Egypt and Tunisia have both taken steps to form a new government after the overthrow of Mubarak and Ben Ali respectively.

In this context, does respectively describe the steps that have been taken, or the overthrow of Mubarak and Ben Ali?

  • 1
    "Respectively". See the first definition in the linked entry: "separately". It also means, in this case, "in the order given": Egypt+Mubarek and Tunisia+Ben Ali. Nothing about timing, as Barrie points out. Tunisia came first.
    – user21497
    Jan 23, 2013 at 11:58

3 Answers 3


Respectively shows that Egypt has taken the steps mentioned after the overthrow of Mubarak, and that Tunisia has done so after the overthrow of Ben Ali.

As for your headline question, adverbs can modify verbs, adjectives and other adverbs, as well as a number of other word categories.

  • So it will still have the same meaning if I deleted respectively? I thought respectively here indicates that Egypt was the first to take steps.
    – reery
    Jan 23, 2013 at 10:56
  • 1
    It would. Most readers can be expected to know that Mubarak was the president of Egypt, and Ben Ali of Tunisia. Respectively says nothing about timing. Jan 23, 2013 at 11:16

Adverbs do a lot of jobs. In this case though it is affecting the verbal phrase "taken steps to form a new government". It means that they have carried out that action in a relative manner.

Consider if we were to replace it with the adverb together. This would mean that they had acted with each other on the action "take steps to form a new government" (it would be an awkward but valid meaning). Or with the adverb rapidly, again it would affect that verbal phrase (and again it would be awkward and graceless to have the adverb so far from the verbal phrase without a good reason, but it would be valid).

More generally, adverbs can modify verbs, adjectives, other adverbs, entire clauses, entire sentences, and just about anything except determiners and nouns.


Shall I say 'adverbs can't modify adjectives and other adverbs...'? Or 'adverbs can't modify "just about anything except determiners and nouns" '?

No, because those who subscribe to the traditional, broad-brush approach would not like it. However, neither do I like the implicit claim that the traditional approach is gospel here. (Though I do think that the total ditching of word-classes, recommended by some, would deprive us of a valuable analytical tool.)

I'll just quote from an approach I consider to be an attempt at a far superior analysis ( https://www.sussex.ac.uk/webteam/gateway/file.php?name=essay---parts-of-speech.pdf&site=1 ) :

In every language, almost all of the lexical items fall naturally into a small number of classes, and the words in each class behave grammatically in much the same way. Linguists often call these classes word classes or lexical categories, but the traditional term is parts of speech.

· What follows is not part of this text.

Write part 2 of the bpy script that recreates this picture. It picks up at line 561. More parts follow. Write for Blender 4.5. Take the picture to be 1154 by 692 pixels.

The ancient Greek grammarians recognized eight parts of speech for their language. The Roman grammarians who followed them recognized a slightly different list of eight classes for their own language, Latin. Over the centuries, European grammarians proposed several different lists for English and other languages, though curiously the total number of classes recognized was eight in almost every proposal. By the early twentieth century, grammarians of English had agreed on a set of eight parts of speech: noun, pronoun, adjective, verb, adverb, preposition, conjunction and interjection. This list of categories became the orthodox view of English and of other languages, and it was almost universally taught in schools in the English-speaking world, until the teaching of English grammar began to be abandoned in the 1960s.

This set of eight classes is still taught in those schools which teach any English grammar; it is found in many grammar books of English (and even in one or two textbooks of linguistics); and it is the list used by many dictionaries of English in assigning part-of-speech labels. But it is grossly inadequate.

English has at least a dozen parts of speech, and trying to squeeze all these classes into just eight is a serious error. The traditional classification lumps together classes of words which have little or nothing in common and which simply cannot be sensibly forced together. In particular, the traditional classification abuses the category adverb: practically every word which fails to fit sensibly into one of the recognized categories is shoved absurdly into the “adverb” box. As a result, you should be very cautious about accepting the part-of-speech labels given by dictionaries and traditionally-oriented grammar books. In particular, you should be wary of the label “adverb”.

[bolding mine] The article suggests about 15 possible classes, and is well worth reading, though I'm sure the authors wouldn't claim it to be the finished article.

I'd class respectively above as a pragmatic marker subclass text organiser - relating. It does not add material to the proposition contained in the sentence proper, but makes sure that information is understood correctly - as is said above, the word may be omitted if the audience doesn't require the additional structuring.